L’emigrazione è l’elemento più omogeneo della storia recente del Molise e ne ha profondamente contrassegnato l’evoluzione sociale.
Si possono agevolmente distinguere tre periodi all’interno del flusso migratorio della regione, come per quello dell’intera nazione:
- 1870/1890
- 1900/1915
- 1945/1970 – 80.
Come dato di insieme si può affermare che, in base ai numeri ufficiali, disponibili dal 1876 in poi, gli espatri dal Molise fino agli anni ’70 – ’80 del ‘900, sono quantizzabili in circa 600.000.
Un dato che, però, è limitato, poiché non tiene conto degli espatri avvenuti prima del 1876, delle numerosissime partenze clandestine e delle visite temporanee a parenti già emigrati che venivano poi trasformate in installazioni permanenti.
La metà degli esodi ufficiali è avvenuta durante la prima grande ondata migratoria (1870 – 1915), un terzo nel periodo che va dal 1945 al 1970, il resto nell’intervallo tra le due guerre mondiali e dagli anni ’70 in poi.
Sempre in via generale, l’emigrazione molisana si connota come manifestazione precoce rispetto alle altre aree italiane coinvolte, diffusa in maniera capillare su tutto il territorio regionale, originale nelle sue variegate e concorrenti motivazioni.
Riguardo a queste ultime appare utile soffermarsi su alcuni elementi che più di altri hanno contribuito alla “diaspora”.
Innanzitutto vi era nei molisani di fine ‘800 una già forte predisposizione alla “pendolarità” data dalla pratica secolare della transumanza.
Non era perciò inconsueto, anzi al contrario era la regola, che gli uomini fossero lontani da casa per procurarsi il sostentamento per vivere.
La situazione economica e sociale già difficile del Molise subì un notevole aggravamento con l’unificazione del Regno d’Italia che accentuò l’arretratezza della sua struttura basata essenzialmente sul sistema silvo – pastorale. Un sistema che entrò in crisi nella fase della “piemontesizzazione” del sud Italia.
Il background fattuale e culturale della regione, organizzata istituzionalmente nell’unica Provincia di Campobasso, si scontrò con scelte legislative che quando vi furono, si rivelarono sbagliate e lontano dalla peculiarità molisana e del Mezzogiorno d’Italia.
Tutti elementi che videro accrescere nei molisani la determinazione di compiere l’unica scelta che a loro appariva possibile: la fuga dal bisogno e la costruzione in terre lontane di un futuro migliore.

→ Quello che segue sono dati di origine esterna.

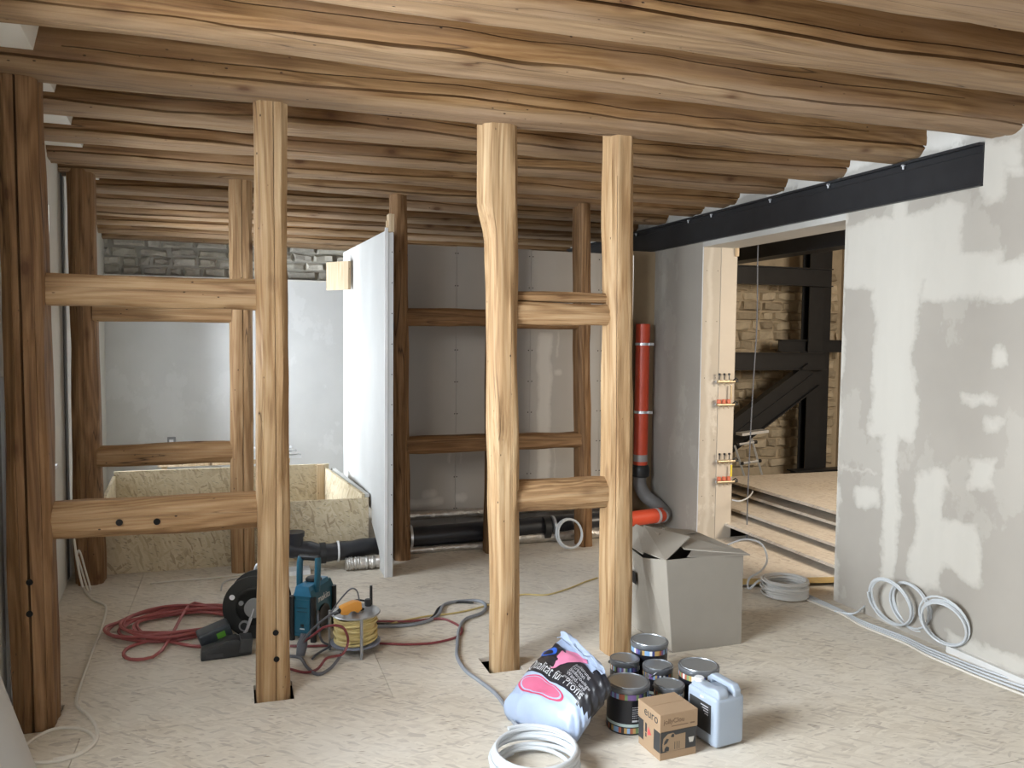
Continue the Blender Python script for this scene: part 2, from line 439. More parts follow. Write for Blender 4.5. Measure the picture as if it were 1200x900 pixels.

Un altro elemento caratterizzante dell’esodo molisano, riscontrabile soprattutto nel primo periodo analizzato è costituito dalla scelta dell’abbandono per motivazioni politiche.
Tra i primi ad emigrare furono i contadini, poi gli artigiani ed alcuni professionisti.
Alla fine dell’800, spentosi il fenomeno del brigantaggio e dopo l’azione di repressione del nuovo Stato borghese, si formarono soprattutto nell’Alto Molise oltre che nelle aree confinanti con la Puglia, le prime correnti socialiste che si integrarono con le rivendicazioni sociali già presenti.
Agnone, non a caso, è considerata la patria dei pionieri dell’emigrazione molisana. Nel 1870 i suoi abitanti furono i primi a partire per l’Argentina. Al contempo la città che ha dato al flusso migratorio il maggior contributo quantitativo.
Attualmente Agnone ha 6.000 abitanti e si calcola che circa 20.000 agnonesi siano sparsi per il mondo.
Anche per questi motivi, oltre che per la compattezza della comunità agnonese all’estero la Prima Conferenza Regionale dell’Emigrazione si è svolta proprio ad Agnone nel 1986.
Tornando ai motivi politici dell’espatrio, questi connotarono la migrazione molisana come percorso di inserimento dei nostri conterranei nei flussi del mercato mondiale del lavoro e nel filone della ricerca di condizioni di vita più adeguate al mondo moderno.
Modelli culturali e sociali, questi, che approderanno, poi, nella terza ondata migratoria del secondo dopoguerra.